A water pump increases the water pressure from 15 psia to 70 psia. Determine the power input required, in hp, to pump 1.5 ft3/s of water. Does the water temperature at the inlet have any significant effect on the required flow power?

To determine the power input required, you would use the formula for hydraulic power, P, given by:

\[ P = \text{flow rate (Q)} \times \text{pressure increase}(\Delta P) \times \text{pump efficiency} (\eta) \]

However, since we don't have the pump efficiency, we'll have to assume the pump operates at 100% efficiency for this calculation (this is an idealization and in reality, pump efficiency is less than 100%). Also, the pressure increase should be in units consistent with the flow rate, so the following unit conversions will be performed:

\[ 1 \text{ hp} = 550 \text{ ft}\cdot\text{lbf/s} \] \[ 1 \text{ psia} = 144 \text{ lbf/ft}^2 \ (because 1 \text{ psi} = 144 \text{ lbf/ft}^2) \]

Given: - Initial pressure \( P1 = 15 \text{ psia} \) - Final pressure \( P2 = 70 \text{ psia} \) - Flow rate \( Q = 1.5 \text{ ft}^3/\text{s} \)

First, calculate the pressure increase in pounds force per square foot (lbf/ft^2):

\[ \Delta P = P2 - P1 = (70 - 15) \text{ psia} \times 144 \text{ lbf/ft}^2/\text{psia} = 55 \text{ psia} \times 144 \text{ lbf/ft}^2/\text{psia} = 7920 \text{ lbf/ft}^2 \]

Now, we find the hydraulic power in foot-pounds force per second (ft*lbf/s):

\[ P = Q \times \Delta P = 1.5 \text{ ft}^3/\text{s} \times 7920 \text{ lbf/ft}^2 = 11880 \text{ ft}\cdot\text{lbf/s} \]

Finally, convert this power to horsepower (hp):

\[ P_{\text{hp}} = \frac{11880 \text{ ft}\cdot\text{lbf/s}}{550 \text{ ft}\cdot\text{lbf/s/hp}} \approx 21.6 \text{ hp} \]
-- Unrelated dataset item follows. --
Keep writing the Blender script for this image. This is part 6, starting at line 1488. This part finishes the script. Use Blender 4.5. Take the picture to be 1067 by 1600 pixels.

So, the power input required to pump 1.5 ft^3/s of water from 15 psia to 70 psia, assuming 100% efficiency, is approximately 21.6 hp.

Extra: The water temperature can affect the required power in several ways. First, the density of water changes with temperature, which can influence the mass flow rate for a given volumetric flow rate. A higher density means more mass is being moved with the same volume, potentially requiring more power. However, for the pressures and temperature ranges typically found in water pumping applications, this effect is typically minor.

Water's viscosity also changes with temperature. Higher temperatures typically decrease water's viscosity, allowing it to flow more easily through pipes, which might slightly reduce energy losses due to friction.

In reality, efficiency plays a significant role in the power required by the pump. Pump efficiency depends on several factors, including pump design, operating point relative to the pump's best efficiency point (BEP), and the condition of the pump and the system it's operating in (such as pipe roughness, bends, and other fittings). However, this was not factored into the calculation since we assumed 100% efficiency.

In most practical situations, for reasonable temperature variations that one might encounter in typical water pumping scenarios, the effects on required power due to temperature changes of the water are usually considered negligible. The primary drivers of power requirement are the pressure increase and the volumetric flow rate, as these dictate the amount of work the pump must perform on the water.